* [INFORMATION SUPPLIED]
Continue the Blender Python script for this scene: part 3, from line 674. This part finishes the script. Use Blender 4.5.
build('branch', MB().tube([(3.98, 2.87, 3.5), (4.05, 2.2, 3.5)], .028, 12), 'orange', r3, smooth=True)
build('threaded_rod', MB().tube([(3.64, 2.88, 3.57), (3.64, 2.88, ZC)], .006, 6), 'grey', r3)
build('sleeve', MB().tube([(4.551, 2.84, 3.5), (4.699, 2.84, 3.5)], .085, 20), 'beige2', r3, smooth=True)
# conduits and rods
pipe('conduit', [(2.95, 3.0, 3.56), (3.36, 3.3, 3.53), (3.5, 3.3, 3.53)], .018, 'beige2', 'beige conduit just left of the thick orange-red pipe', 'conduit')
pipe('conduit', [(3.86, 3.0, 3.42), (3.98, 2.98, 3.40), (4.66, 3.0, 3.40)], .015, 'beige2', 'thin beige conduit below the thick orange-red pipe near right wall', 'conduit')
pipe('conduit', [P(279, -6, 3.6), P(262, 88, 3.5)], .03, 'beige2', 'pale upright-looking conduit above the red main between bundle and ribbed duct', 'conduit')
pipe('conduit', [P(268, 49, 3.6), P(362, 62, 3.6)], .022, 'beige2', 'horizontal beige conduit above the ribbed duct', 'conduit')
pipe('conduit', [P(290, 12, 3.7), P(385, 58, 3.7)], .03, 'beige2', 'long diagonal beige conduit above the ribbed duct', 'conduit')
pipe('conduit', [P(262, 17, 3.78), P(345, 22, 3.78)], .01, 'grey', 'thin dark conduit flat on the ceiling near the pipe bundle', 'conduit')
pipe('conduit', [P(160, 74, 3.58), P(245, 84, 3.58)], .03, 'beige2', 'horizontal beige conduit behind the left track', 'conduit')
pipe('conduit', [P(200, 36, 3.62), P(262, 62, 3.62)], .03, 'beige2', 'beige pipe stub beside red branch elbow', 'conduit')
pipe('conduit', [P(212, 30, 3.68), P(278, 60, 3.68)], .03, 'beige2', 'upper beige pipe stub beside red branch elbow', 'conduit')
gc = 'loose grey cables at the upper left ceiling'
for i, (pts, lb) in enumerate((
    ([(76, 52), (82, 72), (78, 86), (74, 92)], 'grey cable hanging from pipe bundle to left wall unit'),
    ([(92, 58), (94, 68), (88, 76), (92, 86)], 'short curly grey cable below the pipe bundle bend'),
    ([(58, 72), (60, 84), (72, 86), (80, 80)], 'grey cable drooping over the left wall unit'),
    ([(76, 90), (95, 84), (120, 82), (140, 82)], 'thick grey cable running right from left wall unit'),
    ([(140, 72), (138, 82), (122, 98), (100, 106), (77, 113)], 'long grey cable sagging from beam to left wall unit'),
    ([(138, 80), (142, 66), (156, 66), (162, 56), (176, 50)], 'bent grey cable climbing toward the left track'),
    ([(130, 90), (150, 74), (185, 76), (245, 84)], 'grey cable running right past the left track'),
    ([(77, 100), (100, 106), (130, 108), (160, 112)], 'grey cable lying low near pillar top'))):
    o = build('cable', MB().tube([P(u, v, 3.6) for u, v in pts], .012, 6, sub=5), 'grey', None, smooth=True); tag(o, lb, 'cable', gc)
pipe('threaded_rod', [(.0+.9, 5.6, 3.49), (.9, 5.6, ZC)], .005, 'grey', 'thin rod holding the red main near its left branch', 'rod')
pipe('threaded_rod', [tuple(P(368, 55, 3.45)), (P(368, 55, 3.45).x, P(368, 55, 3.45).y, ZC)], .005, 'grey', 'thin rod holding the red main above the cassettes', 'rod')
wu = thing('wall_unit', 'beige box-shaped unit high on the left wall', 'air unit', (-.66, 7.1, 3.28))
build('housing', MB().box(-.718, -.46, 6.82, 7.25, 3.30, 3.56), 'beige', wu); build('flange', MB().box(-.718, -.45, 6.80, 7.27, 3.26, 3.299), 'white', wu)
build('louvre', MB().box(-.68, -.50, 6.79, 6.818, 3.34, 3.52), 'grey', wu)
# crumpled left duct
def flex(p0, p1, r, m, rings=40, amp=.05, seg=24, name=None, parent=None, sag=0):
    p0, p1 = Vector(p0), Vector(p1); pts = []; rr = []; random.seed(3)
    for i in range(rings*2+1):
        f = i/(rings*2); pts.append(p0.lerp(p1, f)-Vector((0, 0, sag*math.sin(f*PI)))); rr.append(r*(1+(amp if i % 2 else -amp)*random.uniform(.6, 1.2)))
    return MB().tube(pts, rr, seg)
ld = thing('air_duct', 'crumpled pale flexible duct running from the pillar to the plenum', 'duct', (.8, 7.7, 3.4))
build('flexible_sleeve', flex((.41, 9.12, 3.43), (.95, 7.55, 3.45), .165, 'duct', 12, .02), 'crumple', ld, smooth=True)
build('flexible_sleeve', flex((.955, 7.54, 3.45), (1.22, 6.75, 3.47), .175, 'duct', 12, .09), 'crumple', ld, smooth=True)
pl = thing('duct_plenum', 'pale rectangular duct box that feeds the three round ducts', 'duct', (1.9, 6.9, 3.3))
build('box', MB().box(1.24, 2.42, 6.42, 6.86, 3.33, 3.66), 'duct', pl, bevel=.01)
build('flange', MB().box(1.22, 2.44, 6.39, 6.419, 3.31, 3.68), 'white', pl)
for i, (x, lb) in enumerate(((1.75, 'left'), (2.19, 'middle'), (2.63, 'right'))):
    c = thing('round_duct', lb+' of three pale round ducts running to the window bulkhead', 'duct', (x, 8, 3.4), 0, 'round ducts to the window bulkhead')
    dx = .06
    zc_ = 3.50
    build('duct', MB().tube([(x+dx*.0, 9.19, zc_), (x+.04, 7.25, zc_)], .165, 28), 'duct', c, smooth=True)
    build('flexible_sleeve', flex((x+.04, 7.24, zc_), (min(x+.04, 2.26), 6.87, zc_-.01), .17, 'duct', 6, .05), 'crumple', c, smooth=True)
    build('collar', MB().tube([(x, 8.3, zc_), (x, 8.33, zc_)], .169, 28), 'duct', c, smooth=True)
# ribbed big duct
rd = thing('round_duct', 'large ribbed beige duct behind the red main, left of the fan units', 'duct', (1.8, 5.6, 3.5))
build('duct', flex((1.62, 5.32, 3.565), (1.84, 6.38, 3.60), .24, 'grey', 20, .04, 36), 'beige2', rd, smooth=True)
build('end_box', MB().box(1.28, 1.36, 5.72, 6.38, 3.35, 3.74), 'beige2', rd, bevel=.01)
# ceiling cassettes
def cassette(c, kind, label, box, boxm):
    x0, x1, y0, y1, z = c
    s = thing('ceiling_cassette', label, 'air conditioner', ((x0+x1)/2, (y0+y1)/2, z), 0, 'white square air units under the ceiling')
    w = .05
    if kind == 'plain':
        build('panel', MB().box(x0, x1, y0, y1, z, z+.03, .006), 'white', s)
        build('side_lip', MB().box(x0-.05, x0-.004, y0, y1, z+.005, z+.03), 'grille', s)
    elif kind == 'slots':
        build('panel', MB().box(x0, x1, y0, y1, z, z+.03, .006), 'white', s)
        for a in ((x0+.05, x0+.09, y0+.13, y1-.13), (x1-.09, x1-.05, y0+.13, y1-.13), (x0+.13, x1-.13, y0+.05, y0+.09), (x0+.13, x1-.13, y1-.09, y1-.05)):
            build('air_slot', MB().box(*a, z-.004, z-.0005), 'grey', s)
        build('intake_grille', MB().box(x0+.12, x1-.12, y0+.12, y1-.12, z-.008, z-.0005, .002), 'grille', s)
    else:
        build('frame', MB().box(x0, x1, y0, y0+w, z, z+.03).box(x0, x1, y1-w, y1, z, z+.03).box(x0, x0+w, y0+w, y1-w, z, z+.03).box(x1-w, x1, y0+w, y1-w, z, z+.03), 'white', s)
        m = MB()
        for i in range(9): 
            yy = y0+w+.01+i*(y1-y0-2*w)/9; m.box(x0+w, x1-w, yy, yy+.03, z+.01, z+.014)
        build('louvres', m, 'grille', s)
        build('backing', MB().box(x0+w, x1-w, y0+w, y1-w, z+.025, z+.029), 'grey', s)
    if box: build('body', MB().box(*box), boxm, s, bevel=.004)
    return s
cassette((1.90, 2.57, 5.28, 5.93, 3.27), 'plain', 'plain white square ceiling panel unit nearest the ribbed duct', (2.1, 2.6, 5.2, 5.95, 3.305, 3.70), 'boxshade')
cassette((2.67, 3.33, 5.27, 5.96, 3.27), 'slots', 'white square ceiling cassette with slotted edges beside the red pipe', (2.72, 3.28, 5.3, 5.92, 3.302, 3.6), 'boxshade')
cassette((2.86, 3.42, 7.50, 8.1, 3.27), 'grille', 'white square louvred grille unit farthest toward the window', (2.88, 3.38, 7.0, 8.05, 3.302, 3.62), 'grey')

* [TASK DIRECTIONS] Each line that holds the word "from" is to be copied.

* [ANSWER FOR THIS EXERCISE]
Continue the Blender Python script for this scene: part 3, from line 674. This part finishes the script. Use Blender 4.5.
    ([(76, 52), (82, 72), (78, 86), (74, 92)], 'grey cable hanging from pipe bundle to left wall unit'),
    ([(76, 90), (95, 84), (120, 82), (140, 82)], 'thick grey cable running right from left wall unit'),
    ([(140, 72), (138, 82), (122, 98), (100, 106), (77, 113)], 'long grey cable sagging from beam to left wall unit'),
ld = thing('air_duct', 'crumpled pale flexible duct running from the pillar to the plenum', 'duct', (.8, 7.7, 3.4))